Uma particularidade de interesse. Além de todo o processo caseiro tido pelo conjunto, são alguns dos convidados que têm no espectáculo, consoante as cidades em que vão actuando.
“Tivemos em Leiria o Afonso (Sean Riley), no Porto a Manela (Manuela Azevedo dos Clã), etc” conta Joana. “A Manela disse que se não pudesse cantar queria mesmo assistir ao espectáculo, mas lá deu para ela cantar também e correu muito bem. Divertiu-se”, diz Ricardo.
No palco Paulo Lima e Ricardo Trindade admitem que ensaiam Annie Hall, ou melhor Benny Hall, Joana acompanha os diálogos entre os dois ao piano, “nós admitimos que é tudo um ensaio em frente ao público e falamos um com outro como se disso se tratasse. Entramos em viagem, para aí uns 10 a 15 minutos, e voltamos ao filme, entramos de novo e voltamos ao filme.
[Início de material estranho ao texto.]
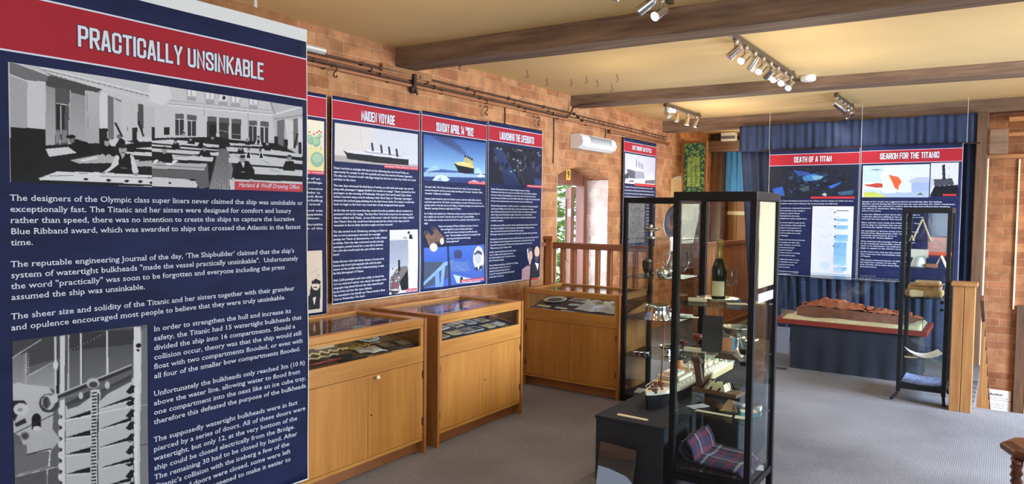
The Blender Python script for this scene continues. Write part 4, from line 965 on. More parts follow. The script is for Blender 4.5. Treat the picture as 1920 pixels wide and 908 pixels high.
S.flat('face_print', SK, [oval(735, 410, 32, 75), oval(840, 350, 42, 85), q([(715, 470), (745, 480), (735, 550), (712, 545)])], 0.0026, t)
S.flat('collar_print', M_WHITEINK, [q([(808, 515), (872, 535), (856, 640)]), q([(676, 310), (694, 300), (712, 520), (690, 450)])], 0.0030, t)
S.flat('beard_print', HR, [q([(795, 440), (850, 415), (870, 440), (850, 520), (815, 500)])], 0.0032, t)
S.flat('caption_strip', M_CAPRED, [q([(755, 755), (862, 745), (860, 772), (752, 778)])], 0.0034, t)

# small banner beyond the arched door
t, S = banner('wall_banner', 'banner with grey dock photograph hanging beyond the arched doorway', 'L', -3.86, 7.955, 8.945, 1.12, 2.508, (2.455, 2.339), ('NOT SHORT ON STYLE', 8.19, 8.78, 2.372, 2.425), 0.004, 4.0, group=BG)
P = Pic(S, 7.99, 8.915, 1.945, 2.316, 150, 90, (206, 208, 220), (1165, 255, .1211))
P.poly([(80, 510), (210, 535), (210, 660), (125, 655)], (96, 98, 112)); P.poly([(210, 535), (350, 560), (360, 660), (210, 660)], (160, 162, 176)); P.poly([(75, 500), (240, 500), (350, 555), (200, 540)], (222, 224, 232)); P.poly([(50, 600), (115, 560), (115, 740), (50, 740)], (70, 72, 84)); P.poly([(60, 660), (530, 660), (525, 780), (50, 760)], (216, 216, 224)); P.poly([(370, 690), (520, 680), (515, 745), (365, 735)], (110, 112, 124)); P.poly([(380, 660), (460, 560), (520, 670)], (226, 228, 234)); P.line((400, 545), (440, 520), 1, (120, 124, 140)); P.line((480, 520), (520, 560), 1, (120, 124, 140)); P.poly([(120, 690), (190, 690), (190, 715), (120, 712)], (90, 92, 104))
for x in (226, 268, 300, 325): P.poly([(x, 360 + (x - 226) * .8), (x + 12, 360 + (x - 226) * .8), (x + 14, 480 + (x - 226) * .4), (x + 2, 480 + (x - 226) * .4)], (120, 122, 134))
P.noise(5); P.build('dock_photograph', t)
caption(S, t, 8.28, 8.915, 1.925, 1.958, None, 0, 0, 0, 0)
lines, v = para([['The interior of the ship was the most luxurious yet seen at sea with', 'rooms and suites to rival the grandest of hotels and everything was new,', 'from carpets to the crockery and cutlery to be used by guests on every', 'deck of the ship from first class to the third, as shown.']], 7.99, 1.895, 0.024, 0.040, 0.02, 0.90)
l2, _ = para([['Each of the rooms', 'had heating and', 'electric lights', 'of the best', 'quality and', 'comfort seen', 'on any ship', 'at the time.']], 8.66, 1.68, 0.024, 0.042, 0.02, 0.25)
lettering('body_lettering', S, M_WHITEINK, lines + l2, t, 0.0014, 0.012)
S.patch('pasted_sheet', M_GREYPRINT, 8.03, 8.60, 1.2, 1.74, 0.0016, t)
mb = MB(); mb.cyl(S.p(7.60, 2.535, 0.0), S.p(9.35, 2.535, 0.0), 0.012, seg=12); mb.build('rod', M_RAIL, t, smooth=True)
for u in (7.60, 9.35):
    mb = MB(); mb.lathe([(0.0, -.03), (0.022, -.02), (0.03, 0), (0.022, .02), (0.0, .03)], S.p(u, 2.535), 12); mb.build('finial', M_RAIL, t, smooth=True)

# ---------------------------------------------------------------- banners on the curtain
YBN = 8.95
t, S = banner('curtain_banner', 'left-hand curtain banner headed DEATH OF A TITAN, with white diagram', 'B', YBN, -2.389, -1.383, 0.852, 2.356, (2.304, 2.174), ('DEATH OF A TITAN', -2.100, -1.684, 2.208, 2.272), 0.004, 0.4, group=BG)
P = Pic(S, -2.384, -1.424, 1.775, 2.156, 220, 100, (34, 38, 52), (1420, 200, .2202))
rs = np.random.RandomState(11)
for i in range(70): P.ell(180 + rs.rand() * 560, 540 + rs.rand() * 230, 10 + rs.rand() * 40, 6 + rs.rand() * 18, [(24, 28, 38), (44, 50, 62), (30, 40, 60)][i % 3], .5)
for i in range(60): P.ell(260 + rs.rand() * 330, 560 + rs.rand() * 170, 5 + rs.rand() * 22, 3 + rs.rand() * 8, [(40, 70, 120), (52, 66, 84), (28, 34, 48), (66, 104, 150)][i % 4], .55)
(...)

Voltamos, durante toda a actuação, umas seis vezes ao filme, mas acho mesmo que o que nos interessa são as viagens que fazemos ao longo do espectáculo, que são sempre diferentes consoante o contexto e muito fora (risos)”refere Paulo Lima.
Benny Hall está atento ao deleite empolgado das elites, “sobretudo o Lima (brinca Ricardo) que é um gajo informado, que lê o Ipsilon e é fácil ter material em cada circunstância passível de ser satirizado”.
Desde o primeiro espectáculo no São Luiz que surgiu a ideia de, para cada actuação, existir um vídeo-convite. Joana resume a ideia; “desde o início no São Luiz que tivemos essa ideia e tem-se mantido. São cenas de filmes, alguns clássicos, a que demos a volta e tentamos no fundo parodiar”. E as cenas são várias, de vários filmes, que facilmente recordamos apesar da nova leitura e desconstrução corrosiva de Esticalimógama.
Benny Hall é agora o nome que se impõe nesta nova visão de como fazer Teatro Novo em Portugal. É audacioso e bamboleia qualquer mensurável opção para entreter. Vale a pena seguir de perto.